How To Have A Career In Film


Have you ever wondered what it takes to actually have a career in film? Hollywood seems far off for most of us, and films are entertainment pieces that are left for watching in the cinema or streaming on your favourite service. An actual career in film? Unlikely.

Most people think a career in film is prohibitive because the pathway is not as clear, concise and planned out as becoming an accountant or a lawyer. Nor do the jobs seem as abundant as a career in human resources or marketing or as beneficial to society as being a nurse or a doctor. No, for most of us, a career in film is off the table even if we’ve dreamed about it.

But it is a viable career path for those who want to pursue it. There are jobs to be had, money to be made and a career to pursue, should you really want to. So if you’re interested, let’s go over how to begin your career in film — what you need to do, where to look and how to proceed.
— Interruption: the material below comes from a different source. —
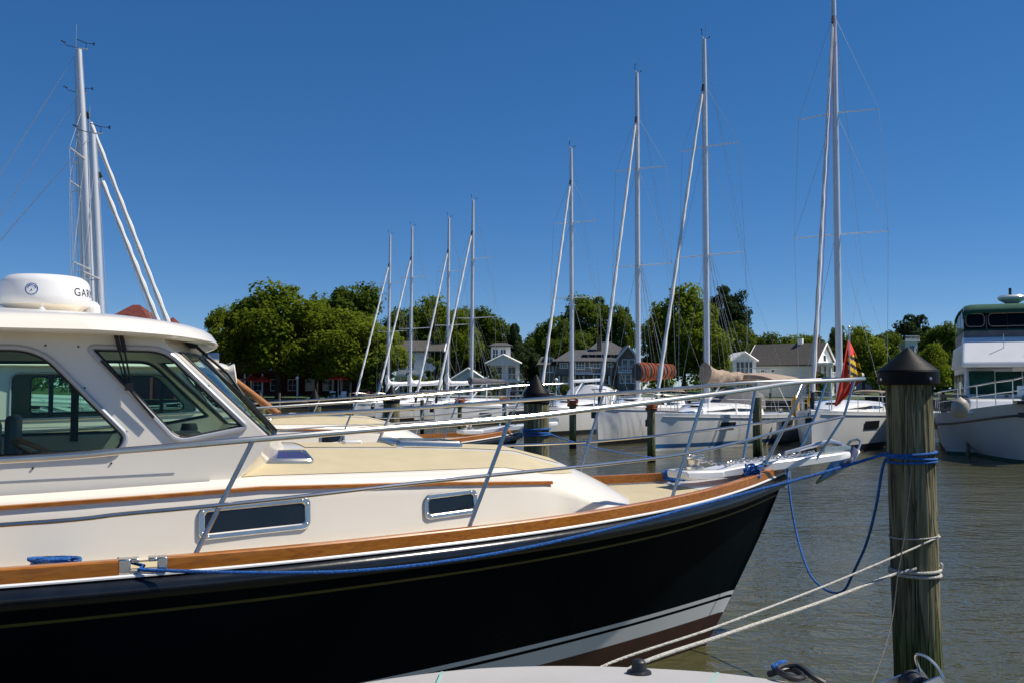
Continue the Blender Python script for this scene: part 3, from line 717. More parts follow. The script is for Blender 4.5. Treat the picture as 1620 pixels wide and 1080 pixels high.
# ------------------------------------------------------------------ the sister yacht in the next slip
sis = copy_tree(yacht, None, ('radar_dome', 'antenna_dome', 'deck_light', 'roof_horn'))
sis.location = YB + Vector((-2.42, 8.5, 0)); sis['label'] = 'similar cream cabined yacht berthed behind the foreground motor yacht'
MW[sis.name] = Matrix.Translation(sis.location) @ Matrix.Rotation(YA, 4, 'Z')
SM = MW[sis.name]
d_ = 14.6
a = W(335, 568, d_); mb = MB(); X = Matrix.Translation(a) @ Matrix.Rotation(rad(20), 4, 'Z') @ Matrix.Rotation(rad(90), 4, 'Y')
mb.lathe([(.04, -.12), (.085, -.09), (.10, 0), (.105, .10), (.09, .105), (.03, .09)], 18, X); mb.tube([a, a - Vector((-.05, 0, .22))], .025, 8); mb.build('searchlight', 'chrome', sis, world=True)
a = W(352, 594, d_); mb = MB(); X = Matrix.Translation(a) @ Matrix.Rotation(rad(15), 4, 'Z') @ Matrix.Rotation(rad(82), 4, 'Y')
mb.lathe([(.03, -.22), (.06, -.12), (.11, .02), (.15, .15), (.165, .19), (.15, .20), (.05, .10)], 20, X); mb.build('loudhailer', 'cream', sis, world=True)
mb = MB(); p0, p1 = W(372, 602, 14.9), W(441, 656, 14.4); mb.tube([p0, p0.lerp(p1, .5), p1], [.05, .055, .058], 12)
tag(mb.build('wooden_pole', 'pole', None), 'varnished wooden pole slanting down past the windscreen of the foreground yacht', 'pole')

# ------------------------------------------------------------------ pilings, lines, flag, ground tackle, the boat in front
def piling(label, base, top, r, cap=None, capr=None, group=None, name='piling', capmat='capblack', rimh=.1, coneh=.2):
    """base, top: world points of the axis; r radius"""
    base = Vector(base); top = Vector(top); ax = top - base
    t = thing(name, label, 'piling', base, 0, group)
    mb = MB(); n = 96 if r > .14 else 40; nz_ = 60 if r > .14 else 24; rows = []; grd = r > .14
    for i in range(nz_ + 1):
        c = ax * (i / nz_); row = []
        for k in range(n):
            a = 2 * math.pi * k / n; d = Vector((math.cos(a), math.sin(a), 0))
            rr = r * (1.03 - .05 * i / nz_) * (1 + .035 * noise.noise(Vector((d.x * 2.2, d.y * 2.2, c.z * .8)) + base) + .018 * noise.noise(Vector((d.x * 9, d.y * 9, c.z * .5)) + base))
            if grd: g_ = abs(noise.noise(Vector((d.x * 7.5, d.y * 7.5, c.z * .42)) + base * 1.7)); g2 = abs(noise.noise(Vector((d.x * 17, d.y * 17, c.z * .7)) + base * 2.3)); rr -= .0065 * max(0, 1 - g_ * 11) + .003 * max(0, 1 - g2 * 8)
            row.append(c + d * rr)
        rows.append(row)
    mb.grid(rows, closed=True); mb.f.append(tuple(nz_ * n + k for k in range(n))); mb.m.append(0)
    mb.build('post', 'pile', t, angle=60)
    if cap:
        mb = MB(); c = capr; rim = rimh
        mb.lathe([(c * .96, -rim), (c, -rim * .9), (c, 0), (c * .97, .012), (c * .5, coneh * .52), (c * .12, coneh * .93), (c * .04, coneh), (.002, coneh + .004)], 36, Matrix.Translation(ax))
        mb.build('cap', capmat, t, angle=25)
        for a in (-70, 60, 190):
            mb = MB(); mb.lathe([(.011, -.004), (.011, .005), (.004, .008)], 8, Matrix.Translation(ax + Vector((c * math.cos(rad(a)), c * math.sin(rad(a)), -rim * .55))) @ Matrix.Rotation(rad(a), 4, 'Z') @ Matrix.Rotation(rad(90), 4, 'Y'))
            mb.build('nail', 'alu', t)
    return t
PD = 6.4
pt = W(1436.5, 588, PD); pb = W(1457, 1180, PD); pb2 = pb + (pb - pt) * .25
piling('large weathered wooden piling with black cone cap nearest the camera', pb2, pt, .149, True, .197, rimh=.085, coneh=.165)
def pile_c(py): return W(lerp(1436.5, 1457, (py - 588) / (1180 - 588)), py, PD)
def wrap(mb, py, r, tilt=0.0, rr=.158, a0=0, a1=360, dy=0):
    c = pile_c(py); n = 40
    pts = [c + Vector((rr * math.cos(rad(lerp(a0, a1, i / n))), rr * math.sin(rad(lerp(a0, a1, i / n))), tilt * math.cos(rad(lerp(a0, a1, i / n))) + dy)) for i in range(n + 1)]
    mb.tube(pts, r, 8)
# mooring line along the yacht's side to the piling
pth = [(213, 900, 4.98), (300, 903, 5.02), (400, 905, 5.07), (550, 903, 5.16), (700, 888, 5.30), (850, 862, 5.48), (1000, 827, 5.68), (1100, 800, 5.83), (1200, 774, 5.99), (1290, 750, 6.12), (1345, 734, 6.20), (1405, 716, 6.26)]
mb = MB(); P = smooth_path([W(*p) for p in pth], 8); ck = YM @ Vector((-5.675, -(bhalf(-5.7) - .0), zsheer(-5.7) + .042)); P = [YM @ Vector((-5.8, -1.80, zsheer(-5.7) + .06)), ck] + P[1:]
mb.tube(P, .0095, 8); wrap(mb, 716, .0095, .012); wrap(mb, 723, .0095, -.008); wrap(mb, 729, .0085, .005)
tag(mb.build('mooring_line', 'blue_rope', None), 'blue rope stretched along the dark hull to the large capped piling', 'rope')
# slack bow line
bc = YM @ Vector((-.12, -.06, 1.60))
pth = [(1247, 760, 8.75), (1252, 800, 8.6), (1260, 842, 8.4), (1272, 885, 8.1), (1285, 913, 7.9), (1303, 930, 7.65), (1322, 937, 7.4), (1337, 931, 7.2), (1351, 903, 7.0), (1371, 858, 6.75), (1386, 800, 6.5), (1398, 733, 6.33)]
mb = MB(); mb.tube(smooth_path([YM @ Vector((-.5, -.25, 1.60)), bc, bc + Vector((.07, -.04, -.03))] + [W(*p) for p in pth] + [W(1412, 722, 6.24)], 7), .0095, 8)
tag(mb.build('mooring_line', 'blue_rope', None), 'slack blue rope drooping in a loop between the bow and the piling', 'rope')
# two white lines from the piling to the boat in front
WE = G(952, 1049, 1.12)
mb = MB(); mb.tube(smooth_path([W(1487, 848, 6.40), W(1480, 851, 6.29), W(1464, 858, 6.215), W(1440, 869, 6.19), W(1300, 928, 5.6), W(1130, 992, 4.7), WE + Vector((0, .02, -.02)), WE + Vector((-.12, -.1, -.12))], 8), .0062, 8); wrap(mb, 846, .0045, .012, .154)
tag(mb.build('white_line', 'white_rope', None), 'thinner upper white rope tied round the middle of the large piling', 'rope')
WE2 = G(1000, 1050, 1.12); mb = MB(); mb.tube(smooth_path([W(1450, 899, 6.23), W(1425, 905, 6.22), W(1400, 913, 6.15), W(1300, 951, 5.6), W(1150, 1002, 4.75), WE2 + Vector((0, .02, -.02)), WE2 + Vector((-.12, -.1, -.12))], 8), .0095, 8); wrap(mb, 899, .0105, .004); wrap(mb, 906, .0105, -.004)
k = W(1483, 897, 6.36)
for i in range(9): 
    a = rad(40 * i); mb.tube(smooth_path([k + Vector((.02 * math.cos(a), .02 * math.sin(a), -.025)), k + Vector((.035 * math.cos(a + 1), .03 * math.sin(a + 1), .01)), k + Vector((.01 * math.cos(a + 2), .02 * math.sin(a), .032))], 4), .008, 6)
tag(mb.build('white_line', 'white_rope', None), 'thick white rope knotted twice round the large piling, its lower line', 'rope')
# thin grey cord hanging from the blue wraps
mb = MB(); mb.tube(smooth_path([W(1441, 735, 6.22), W(1439, 770, 6.2), W(1430, 850, 6.12), W(1420, 910, 6.02), W(1412, 975, 5.9), W(1398, 1030, 5.6), W(1378, 1082, 5.2), W(1350, 1130, 4.9)], 8), .0042, 6)
tag(mb.build('cord', 'grey_cord', None), 'thin grey cord hanging slack down the face of the large piling', 'cord')
# ropes coiled on the yacht's foredeck and side deck
def coil(center, r, n, seed, label, ht=.09, squash=1.0):
    rnd = random.Random(seed); mb = MB(); pts = []
    for i in range(n * 10):
        a = 2 * math.pi * i / 10 + rnd.uniform(-.15, .15); q = i / (n * 10); rr = r * (1 - .45 * abs(math.sin(q * 9))) * rnd.uniform(.85, 1.1)
        pts.append(center + Vector((rr * math.cos(a) * squash, rr * math.sin(a), .012 + ht * (0.5 - .5 * math.cos(q * 12)) * rnd.uniform(.6, 1))))
    mb.tube(smooth_path(pts, 3), .0095, 6)
    return tag(mb.build('rope_coil', 'blue_rope', None), label, 'rope')
coil(YM @ Vector((-.95, .42, zdeck(-.95, .42) + .01)), .11, 9, 3, 'blue rope heap on the far side of the foredeck beside the chain', .10)
coil(YM @ Vector((-.55, -.26, zdeck(-.55, .26) + .02)), .08, 9, 4, 'blue rope heap tied on the bow cleat next to the teak rail', .15)
coil(YM @ Vector((-6.12, -1.74, zdeck(-6.1, 1.74) + .02)), .10, 6, 5, 'blue rope heap on the side deck aft of the chrome chock', .05, 1.4)
# anchor chain on the platform
ch = [Vector((-1.05, -.02, 1.70)), Vector((-.9, .06, 1.66)), Vector((-.72, -.06, 1.62)), Vector((-.5, .05, 1.635)), Vector((-.3, -.03, 1.655)), Vector((-.08, .04, 1.665)), Vector((.15, -.02, 1.68)), Vector((.35, 0, 1.70))]
cp = smooth_path(ch, 7); mb = MB()
for i, (p, q) in enumerate(zip(cp, cp[1:])):
    c = YM @ ((p + q) / 2); d = (YM.to_3x3() @ (q - p)).normalized(); s = d.cross(Vector((0, 0, 1))).normalized(); u2 = s if i % 2 else s.cross(d)
    mb.tube([c + d * (.026 * math.cos(a)) + u2 * (.014 * math.sin(a)) for a in [2 * math.pi * j / 12 for j in range(12)]], .0055, 6, closed=True)
tag(mb.build('anchor_chain', 'chrome', None), 'galvanised anchor chain lying along the white bow platform', 'chain')
mb = MB(); X = YM
for k_ in range(4):
    mb.tube([X @ Vector((-.86 + .09 * math.cos(a) * (1 - .1 * k_), .16 + .07 * math.sin(a), 1.63 + .022 * k_)) for a in [2 * math.pi * j / 20 for j in range(20)]], .007, 6, closed=True)
tag(mb.build('chain_pile', 'chrome', None), 'small heap of chain beside the windlass on the foredeck', 'chain')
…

The Canadian Film Industry

The average person has no idea that the Canadian film industry is not only growing but thriving. Next to Hollywood (in Los Angeles) and New York City, Vancouver and Toronto both place on top of the film hub list.

Often referred to as Hollywood North, Vancouver is the biggest film city in Canada, having surpassed Toronto in the 2016/2017 season. Some of its current credits include Amazon’s The Man in the High Castle and the CW’s Riverdale and The 100. Toronto was the filming location for big pictures including American Psycho (2000), Room (2015) and even Good Will Hunting (1998). According to the Calgary Film Centre, Alberta’s film industry actually has more Oscar, Golden Globe and Emmy wins than any other Canadian province, with credits for The Revenant, Brokeback Mountain, Fargo and Interstellar.

Needless to say, you don’t have to be in Hollywood to be in the film industry anymore. In fact, Vancouver is currently being ranked as the second-best place to start your career in film in North America with its bustling sets and thriving industry.

Roles in Film

You’re probably familiar with a few of the more major roles in film. Think director, actor or writer, but when it comes to film, there are many, many varying job titles. So before we figure out how to make a career in film, let’s figure out what you can do.

  • A producer runs the entire film from start to finish, they run the production (in television this role may be called the Showrunner).
  • A director is tasked with overseeing the actual filming and assembly of the film.
  • The performers make up the cast of the film and include actors and background performers. These are the people you see on the screen.
  • A film’s editor organizes the various scenes into a continual sequence.
  • A production designer takes everyone’s ideas from the page to a visual representation through the use of storyboarding.
  • The writer (or in some cases the writing team) writes the actual script.
  • The music supervisor oversees the music of the film, typically they are involved in post-production.
  • The cinematographer or director of photography is tasked with capturing the magic on film.
  • A film’s set including the buildings, settings, landscapes and interiors are all designed by the art director.
  • A costume designer designs the costumes that the performers wear on screen to help tell the story.
  • While these are some of the major roles in a film, they are by no means all of them nor are they necessarily the entry-level jobs. But when it comes to designing your future career in film, it helps to have an idea of where you want to go before you structure the actual path.

    Entry Level Jobs in Film

    You’re unlikely to start your career off at the top as a director, producer or even lead actor unless, of course, you’re creating your own film. You will more likely than not start off as a Production Assistant. Each province (and it’s respective unions) have different requirements for being on a film set.

    British Columbia

  • Motion Picture Industry Orientation Course through Creative BC — this course is two days long and is $170
  • Set Etiquette and Protocol course through I.A.T.S.E. — This course is half a day and costs around $50.
  • Film Production Assistant Workshop through the Directors Guild of Alberta — This course takes about a day and costs $99.
  • Flag Training course — a few hours for $60.
  • Ontario

  • Set PA Fundamentals through the Directors Guild of Canada, Ontario Council
  • Workers Health and Safety
  • WHMIS 2015 (GHS) compliant course
  • First Aid Training
  • All of the requirements are specified on their membership page.

    While your training is useful, getting a job is the most important part. Creative BC has some great resources on finding work in the film industry. The bottom line is, you need to get your information to the people that hire. Visit local production offices (in person) and hand them a resume, reach out and contact people explaining that you’re looking for an entry-level job in film. Networking is key in any industry and that’s no exception here!

    Film is not your typical job. In fact, people in the industry often tout it as a lifestyle. The hours are typically longer than your 9-to-5 and the job isn’t as stable as compared to others.

    However, the Film industry is a very unique place to be, and certain common principles apply: be enthusiastic, punctual, creative and hard-working, and you can make a real career out of it!